- [Task goal]
Starting at the first line of the data, please print exactly those lines through the one that holds "the table top", omitting every picture.

Items listed in a dataset
□ □ □

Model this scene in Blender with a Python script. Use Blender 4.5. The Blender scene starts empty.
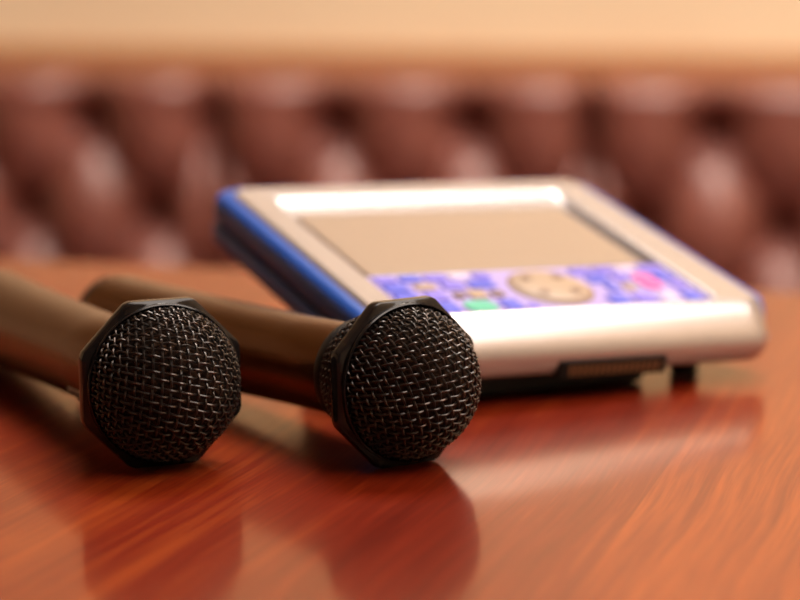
import bpy, bmesh, math, random
from mathutils import Vector, Matrix
random.seed(7)
PI = math.pi
R = math.radians
C = bpy.context.scene.collection
TZ = 0.70                      # height of the table top

# ------------------------------------------------------------------ helpers
def mat(name, col=(.5, .5, .5), rough=.5, metal=0.0, coat=0.0, coat_rough=.1, spec=.5, emis=None, estr=0.0):
    m = bpy.data.materials.new(name); m.use_nodes = True
    b = m.node_tree.nodes['Principled BSDF']
    b.inputs['Base Color'].default_value = (*col, 1)
    b.inputs['Roughness'].default_value = rough
    b.inputs['Metallic'].default_value = metal
    b.inputs['Specular IOR Level'].default_value = spec
    b.inputs['Coat Weight'].default_value = coat
    b.inputs['Coat Roughness'].default_value = coat_rough
    if emis:
        b.inputs['Emission Color'].default_value = (*emis, 1)
        b.inputs['Emission Strength'].default_value = estr
    return m

def nd(m, typ, **kw):
    n = m.node_tree.nodes.new(typ)
    for k, v in kw.items():
        if k in n.inputs: n.inputs[k].default_value = v
        else: setattr(n, k, v)
    return n

def lk(m, a, b): m.node_tree.links.new(a, b)

def add_noise_bump(m, scale, strength, dist=.001, detail=4):
    t = nd(m, 'ShaderNodeTexCoord'); n = nd(m, 'ShaderNodeTexNoise', Scale=scale, Detail=detail)
    b = nd(m, 'ShaderNodeBump', Strength=strength, Distance=dist)
    lk(m, t.outputs['Object'], n.inputs['Vector']); lk(m, n.outputs['Fac'], b.inputs['Height'])
    lk(m, b.outputs['Normal'], m.node_tree.nodes['Principled BSDF'].inputs['Normal'])

def vary_color(m, c1, c2, scale, detail=3, lo=.35, hi=.65):
    t = nd(m, 'ShaderNodeTexCoord'); n = nd(m, 'ShaderNodeTexNoise', Scale=scale, Detail=detail)
    r = nd(m, 'ShaderNodeValToRGB')
    r.color_ramp.elements[0].position = lo; r.color_ramp.elements[0].color = (*c1, 1)
    r.color_ramp.elements[1].position = hi; r.color_ramp.elements[1].color = (*c2, 1)
    lk(m, t.outputs['Object'], n.inputs['Vector']); lk(m, n.outputs['Fac'], r.inputs['Fac'])
    lk(m, r.outputs['Color'], m.node_tree.nodes['Principled BSDF'].inputs['Base Color'])

def obj(name, bm, m, parent=None, M=None, smooth=True, angle=40, bevel=0):
    if M is not None: bm.transform(M)
    bmesh.ops.recalc_face_normals(bm, faces=bm.faces)
    me = bpy.data.meshes.new(name)
    if smooth:
        for f in bm.faces: f.smooth = True
        for e in bm.edges:
            if len(e.link_faces) == 2 and e.calc_face_angle(0) > R(angle): e.smooth = False
    bm.to_mesh(me); bm.free()
    for q in (m if isinstance(m, (list, tuple)) else [m]): me.materials.append(q)
    o = bpy.data.objects.new(name, me); C.objects.link(o)
    if parent: o.parent = parent
    if bevel:
        b = o.modifiers.new('bevel', 'BEVEL'); b.width = bevel; b.segments = 3; b.limit_method = 'ANGLE'
    return o

def thing(name, label, cat, loc=(0, 0, 0), rotz=0, group=None):
    o = bpy.data.objects.new(name, None); C.objects.link(o)
    o.empty_display_size = .02
    o.location = loc; o.rotation_euler = (0, 0, rotz)
    o['label'] = label; o['category'] = cat
    if group: o['group'] = group
    return o

def box(bm, x0, x1, y0, y1, z0, z1, mi=0):
    v = [bm.verts.new(p) for p in ((x0,y0,z0),(x1,y0,z0),(x1,y1,z0),(x0,y1,z0),(x0,y0,z1),(x1,y0,z1),(x1,y1,z1),(x0,y1,z1))]
    for q in ((3,2,1,0),(4,5,6,7),(0,1,5,4),(1,2,6,5),(2,3,7,6),(3,0,4,7)):
        f = bm.faces.new([v[i] for i in q]); f.material_index = mi

def skin_loops(bm, loops, cap0=True, cap1=True, mi=None):
    vs = [[bm.verts.new(p) for p in L] for L in loops]
    n = len(vs[0])
    for k, (a, b) in enumerate(zip(vs, vs[1:])):
        for i in range(n):
            j = (i+1) % n
            f = bm.faces.new((a[i], a[j], b[j], b[i]))
            if mi: f.material_index = mi[k]
    if cap0: bm.faces.new(list(reversed(vs[0])))
    if cap1: bm.faces.new(vs[-1])
    return vs

def rrect(x0, x1, y0, y1, r, z, n=8):
    pts = []
    for cx, cy, a0 in ((x1-r, y1-r, 0), (x0+r, y1-r, 90), (x0+r, y0+r, 180), (x1-r, y0+r, 270)):
        for k in range(n+1):
            a = R(a0 + 90*k/n)
            pts.append((cx+r*math.cos(a), cy+r*math.sin(a), z))
    return pts

def loft(rows, **kw):      # rows of (x0,x1,y0,y1,r,z)
    bm = bmesh.new(); skin_loops(bm, [rrect(*q) for q in rows], **kw); return bm

def lathe_y(prof, n=96, cap0=True, cap1=True):    # prof of (y, r), round the y axis
    bm = bmesh.new()
    skin_loops(bm, [[(r*math.cos(2*PI*i/n), y, r*math.sin(2*PI*i/n)) for i in range(n)] for y, r in prof], cap0, cap1)
    return bm

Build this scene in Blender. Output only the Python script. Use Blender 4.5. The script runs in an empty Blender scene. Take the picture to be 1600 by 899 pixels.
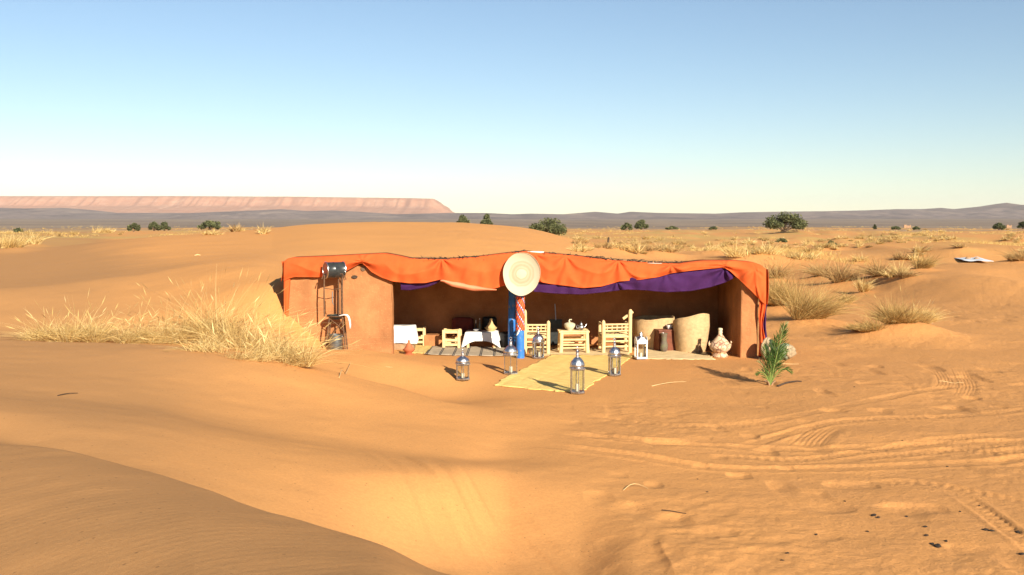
import bpy, math, random
import numpy as np
from mathutils import Vector, Matrix

R = math.radians
SC = bpy.context.scene
COL = SC.collection

# ---------------------------------------------------------------- camera
F_PX, CX, CY, HORIZON = 1556.0, 800.0, 449.5, 349.0     # photograph: 1600 x 899
CAM_Z = 2.8
TH = math.atan((CY - HORIZON) / F_PX)
cam_d = bpy.data.cameras.new('camera')
cam_d.sensor_width = 36.0
cam_d.lens = 36.0 * F_PX / 1600.0
cam_d.clip_start = 0.1
cam_d.clip_end = 80000.0
cam = bpy.data.objects.new('camera', cam_d)
COL.objects.link(cam)
cam.location = (0, 0, CAM_Z)
cam.rotation_euler = (R(90) - TH, 0, 0)
SC.camera = cam

# ---------------------------------------------------------------- sky and sun
SUN_EL, SUN_SIDE = R(24.0), R(27.0)        # low sun behind the camera, to its right
sun_pos = Vector((math.sin(SUN_SIDE) * math.cos(SUN_EL), -math.cos(SUN_SIDE) * math.cos(SUN_EL), math.sin(SUN_EL)))
world = bpy.data.worlds.new('World')
SC.world = world
world.use_nodes = True
wn = world.node_tree
for n in list(wn.nodes):
    wn.nodes.remove(n)
w_out = wn.nodes.new('ShaderNodeOutputWorld')
w_bg = wn.nodes.new('ShaderNodeBackground')
w_sky = wn.nodes.new('ShaderNodeTexSky')
w_sky.sky_type = 'NISHITA'
w_sky.sun_disc = False
w_sky.sun_elevation = SUN_EL
w_sky.sun_rotation = math.atan2(sun_pos.x, sun_pos.y)
w_sky.altitude = 700
w_sky.air_density = 1.06
w_sky.dust_density = 0.0
w_sky.ozone_density = 2.0
w_bg.inputs['Strength'].default_value = 0.06
wn.links.new(w_sky.outputs[0], w_bg.inputs['Color'])
wn.links.new(w_bg.outputs[0], w_out.inputs['Surface'])

sun_d = bpy.data.lights.new('sun', 'SUN')
sun_d.energy = 4.6
sun_d.angle = R(0.5)
sun_d.color = (1.0, 0.9, 0.74)
sun = bpy.data.objects.new('sun', sun_d)
COL.objects.link(sun)
sun.rotation_euler = sun_pos.to_track_quat('Z', 'Y').to_euler()

SC.view_settings.view_transform = 'Standard'
SC.view_settings.look = 'None'
SC.view_settings.gamma = 1.0
SC.view_settings.exposure = 1.06
SC.cycles.max_bounces = 8
SC.cycles.transparent_max_bounces = 24
SC.cycles.caustics_reflective = False
SC.cycles.caustics_refractive = False

# ---------------------------------------------------------------- pixel -> place
def slope(py):
    return math.tan(TH + math.atan((py - CY) / F_PX))
def P(px, py, Y):
    """the point seen at photograph pixel (px, py) at ground distance Y"""
    u, v = (px - CX) / F_PX, (py - CY) / F_PX
    dy = math.cos(TH) - v * math.sin(TH)
    return Vector((u * Y / dy, Y, CAM_Z - slope(py) * Y))
def G(px, py, z=0.0):
    return P(px, py, (CAM_Z - z) / slope(py))

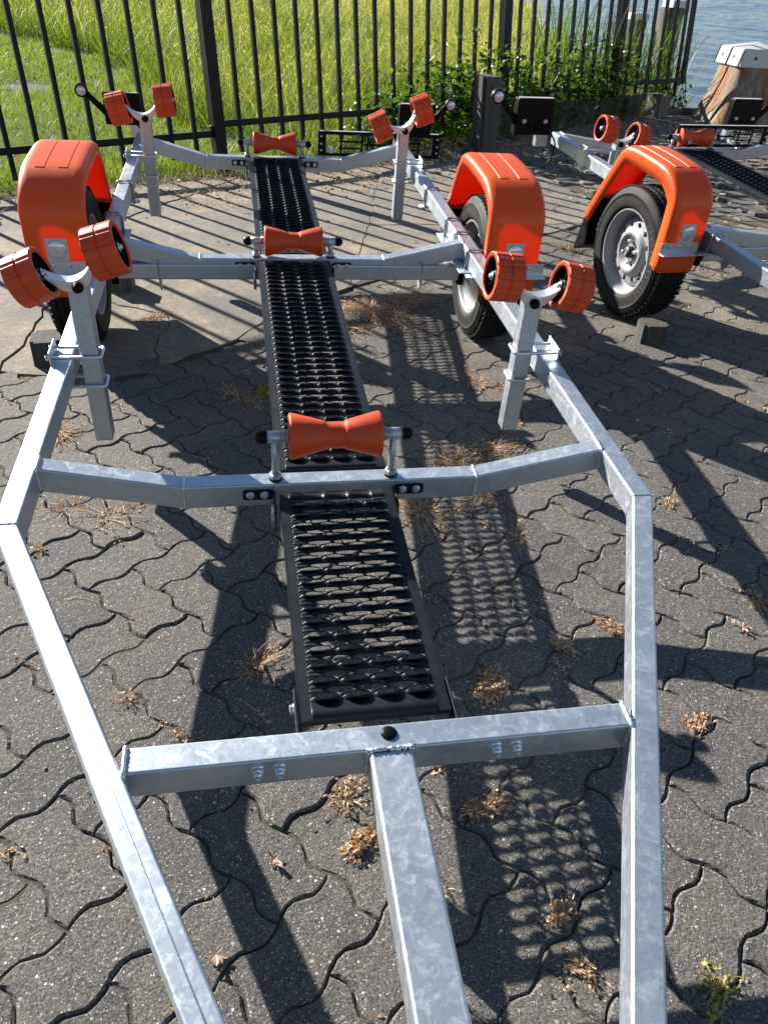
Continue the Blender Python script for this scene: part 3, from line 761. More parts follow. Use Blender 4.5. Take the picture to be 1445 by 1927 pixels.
# cradle: crescent casting
cr = MB(); up_, lo_ = [], []
for i in range(17):
    t = -1+i/8; x = t*.062; up_.append((x, .006+.034*t*t)); lo_.append((x*.97, -.022+.050*abs(t)**2.6))
cr.prism(up_+lo_[::-1], -.021, .021, 'y')
for s in (-1, 1): cr.tube([(s*.055, 0, .030), (s*.075, 0, .034)], .010, 12)
CR_ME = cr.mesh('roller_cradle', CAST)
pv = MB(); pv.lathe([(0, .0135), (-.004, .0135), (-.006, .0115), (-.012, .011), (-.016, .007), (-.017, 0)], 20, 'y')
PV_ME = pv.mesh('pivot_cap', BLACKPL)
def side_roller(root, sx, y, aR, tilt, zp, yaw=0):
    X = sx*(aR-.0455); ps = empty('side_roller', (X, y, 0), 0, root)
    m = MB(); m.box((0, 0, (zp-.245)/2), (.047, .047, zp+.245)); o = m.build('support_post', GALV, ps, .0045, 3)
    m = MB(); m.box((0, 0, -.2455), (.040, .040, .002)); m.build('post_end', BLACKPL, ps)
    Mt = Matrix.Translation((0, -.004, zp)) @ Matrix.Rotation(-tilt, 4, 'Y')
    o = bpy.data.objects.new('roller_cradle', CR_ME); link(o, ps); o.matrix_local = Mt; add_bevel(o, .004, 3)
    o = bpy.data.objects.new('pivot_cap', PV_ME); link(o, ps); o.matrix_local = Mt @ Matrix.Translation((0, -.024, -.010))
    for s in (-1, 1):
        Mw = Mt @ Matrix.Translation((s*.097, 0, .040)) @ Matrix.Rotation(s*.05, 4, 'Y') @ Matrix.Rotation(random.random()*6, 4, 'X')
        for me in (RW_ME, RH_ME, AX_ME):
            o = bpy.data.objects.new(me.name.split('.')[0], me); link(o, ps); o.matrix_local = Mw
    # clamps round post and rail
    for z in (.012, -HR-.012):
        m = MB(); q = .030; xi = -sx*q; xo = sx*(.0255+.022+W+.012+yaw)
        for yy, in ((-.029,), (.029,)): pass
        pts = [(xo, -.029, z), (xi+sx*.010, -.029, z)]+[tuple(v) for v in bez((xi+sx*.010, -.029, z), (xi, -.029, z), (xi, -.019, z), 4)[1:]]+[tuple(v) for v in bez((xi, .019, z), (xi, .029, z), (xi+sx*.010, .029, z), 4)]+[(xo, .029, z)]
        m.tube(pts, .0046, 8); m.build('u_bolt', ZINC, ps)
        m = MB()
        for yy in (-.029, .029): hexbolt(m, (sx*(.0255+.022+W+.001+yaw), yy, z), 'x', .008, .009, sx); m.cut()
        islands(m, 'clamp_nut', ZINC, ps)
    m = MB(); m.box((sx*(.0255+.0205+W+yaw), 0, -HR/2), (.005, .084, HR+.062)); m.build('clamp_plate', ZINC, ps, .0015, 2)
    return ps

kr = MB()
kr.lathe([(-.101, .014), (-.101, .048), (-.099, .0505), (-.095, .0512), (-.030, .0345), (-.0225, .0322), (-.0220, .0318), (-.0212, .0300), (-.0205, .0296), (-.010, .0296), (.010, .0296), (.0205, .0296), (.0212, .0300), (.0220, .0318), (.0225, .0322), (.030, .0345), (.095, .0512), (.099, .0505), (.101, .048), (.101, .014)], 56, 'x')
KR_ME = kr.mesh('roller_body', RED)
def keel_roller(root, y, zb, zc):
    k = empty('keel_roller', (0, y, 0), 0, root)
    o = bpy.data.objects.new('roller_body', KR_ME); link(o, k); o.location = (0, 0, zc)
    for s in (-1, 1):
        m = MB(); m.tube([(s*.104, 0, zc), (s*.152, 0, zc)], .0135, 20)
        for q in (.105, .109, .113): m.lathe([(s*q-.0012, .013), (s*q-.001, .0158), (s*q+.001, .0158), (s*q+.0012, .013)], 20, 'x', 0, Matrix.Translation((0, 0, zc)))
        m.tube([(s*.132, 0, zb), (s*.132, 0, zc)], .0085, 14); m.build('roller_bracket', PTUBE, k)
        m = MB(); m.lathe([(0, .0155), (.004, .0155), (.0045, 0)], 20, 'z', 1, Matrix.Translation((s*.132, 0, zb)))
        m.lathe([(.004, .0145), (.014, .0145), (.0155, .012), (.0155, 0)], 6, 'z', 0, Matrix.Translation((s*.132, 0, zb)), smooth=False); m.build('lock_nut', [PTUBE, BLACKPL], k)
        m = MB(); pr = [(0, .0150), (.003, .0155), (.014, .0150), (.021, .0115), (.0245, .006), (.0255, 0)]
        m.lathe([(s*h, r) for h, r in pr], 20, 'x', 0, Matrix.Translation((s*.150, 0, zc))); m.build('end_cap', BLACKPL, k)
    return k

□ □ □

- [Reply]
Model this scene in Blender with a Python script. Use Blender 4.5. The Blender scene starts empty.
import bpy, bmesh, math, random
from mathutils import Vector, Matrix
random.seed(7)
PI = math.pi
R = math.radians
C = bpy.context.scene.collection
TZ = 0.70                      # height of the table top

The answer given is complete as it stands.